The advantages of this unit are that it:

1. Can be up and running in matter of minutes rather than hours or permanently
2. Has a self contained and completely wireless sound system with the built in audio mixer and amplifier
3. Includes video switcher and scan converter to generate overlaying video images by combining images from multiple video sources
4. Is capable of capturing SVGA output images from any type of computers (it is not limited by OS or computer brand) to record and live web-cast the lectures and events over the Internet
5. Requires only minimal knowledge of audio visual and web-casting will be able to operate.

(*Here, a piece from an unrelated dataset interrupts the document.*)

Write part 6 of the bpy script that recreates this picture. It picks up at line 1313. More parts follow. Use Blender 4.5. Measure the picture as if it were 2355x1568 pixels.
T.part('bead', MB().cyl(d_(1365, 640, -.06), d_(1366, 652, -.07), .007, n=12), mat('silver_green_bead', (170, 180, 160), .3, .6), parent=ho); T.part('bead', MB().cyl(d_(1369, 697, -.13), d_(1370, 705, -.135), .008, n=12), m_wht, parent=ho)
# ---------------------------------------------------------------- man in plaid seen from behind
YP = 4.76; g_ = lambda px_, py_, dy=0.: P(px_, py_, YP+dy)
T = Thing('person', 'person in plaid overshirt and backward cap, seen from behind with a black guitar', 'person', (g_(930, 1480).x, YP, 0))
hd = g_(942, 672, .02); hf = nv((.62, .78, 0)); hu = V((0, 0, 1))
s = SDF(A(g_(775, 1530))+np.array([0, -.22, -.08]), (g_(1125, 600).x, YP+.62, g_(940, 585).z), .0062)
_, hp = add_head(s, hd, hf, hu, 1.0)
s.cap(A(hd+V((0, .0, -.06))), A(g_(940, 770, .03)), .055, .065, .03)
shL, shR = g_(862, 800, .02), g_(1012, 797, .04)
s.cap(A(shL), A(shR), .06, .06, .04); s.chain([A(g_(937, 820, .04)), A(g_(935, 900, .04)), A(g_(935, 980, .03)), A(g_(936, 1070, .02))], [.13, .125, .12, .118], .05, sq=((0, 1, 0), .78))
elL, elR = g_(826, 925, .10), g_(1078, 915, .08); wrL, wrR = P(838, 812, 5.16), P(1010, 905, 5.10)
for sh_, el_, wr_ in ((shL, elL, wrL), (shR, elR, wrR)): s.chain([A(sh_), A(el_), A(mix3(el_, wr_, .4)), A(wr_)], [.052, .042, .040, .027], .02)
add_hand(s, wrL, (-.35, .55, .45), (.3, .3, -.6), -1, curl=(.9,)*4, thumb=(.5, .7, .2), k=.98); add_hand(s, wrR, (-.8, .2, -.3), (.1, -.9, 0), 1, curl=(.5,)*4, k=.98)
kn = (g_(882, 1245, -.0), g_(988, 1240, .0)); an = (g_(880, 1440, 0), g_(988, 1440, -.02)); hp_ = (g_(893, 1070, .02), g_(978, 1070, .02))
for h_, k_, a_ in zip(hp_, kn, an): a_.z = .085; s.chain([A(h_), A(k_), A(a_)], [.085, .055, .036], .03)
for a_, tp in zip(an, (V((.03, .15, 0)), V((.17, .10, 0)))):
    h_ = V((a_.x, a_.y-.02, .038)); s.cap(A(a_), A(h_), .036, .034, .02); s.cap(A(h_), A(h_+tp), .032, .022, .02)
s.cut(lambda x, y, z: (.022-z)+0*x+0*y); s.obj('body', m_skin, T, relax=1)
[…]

The fully self-contained and conveniently portable (it is essentially a large suitcase on casters) contains the following components:

• Six TABLETOP wireless microphones
• Two HANDHELD TRANSMITTERS microphones
• Audio mixer and amplifier
• Monitoring headphones
• Portable mixer and video rack
• Portable speakers and speaker stands
• Mini DV camcorder
• Video switcher
• Scan converter
• DVD Recorder
• Pentium 4 computer with VGA and video capturing devices
• Operating system Windows XP professional running Windows media encoder
• Wireless and wired network interface

The system can be used to web-cast and archive the ongoing classes and seminars in DVD format and streaming media format. The archived media is available on portable MP4 players, laptop computers or viewed online. The system can also be used as a portable sound system and audio recorder for all other events and seminars.

Using a 6 channel audio wireless system and audio mixer/amplifier the captured audio is captured, mixed, and sent to the encoding compute. Using a VGA distribution amplifier the output VGA signal from the presentation laptop/computer is send to the VGA input on the video switcher. Using a small motorized Canon camera the capture video images from the speaker and audience are captured and send to the same video switcher. The video images are mixed in video switcher to generate a picture in picture image of the two video inputs (VGA and Svideo inputs), and the combined video image in form of VGA signal (to keep the video signal quality high) is than sent to a VGA frame grabber.

The captured audio and VGA signals are received and processed by the encoding computer using a VGA frame grabber and the built in sound card and send to the streaming media server. At the same time the encoder machine saves an archived copy of the encoded contents on it local or network storage. The encoded video and audio is being transmitted to a streaming media serve,r which is capable of webcasting the same signal to a large number of client computers over the internet.

The system has been used to capture lectures and seminars, and will be used very soon to broadcast governmental hearings and committee meetings, hosted by the School of Engineering at UC Merced.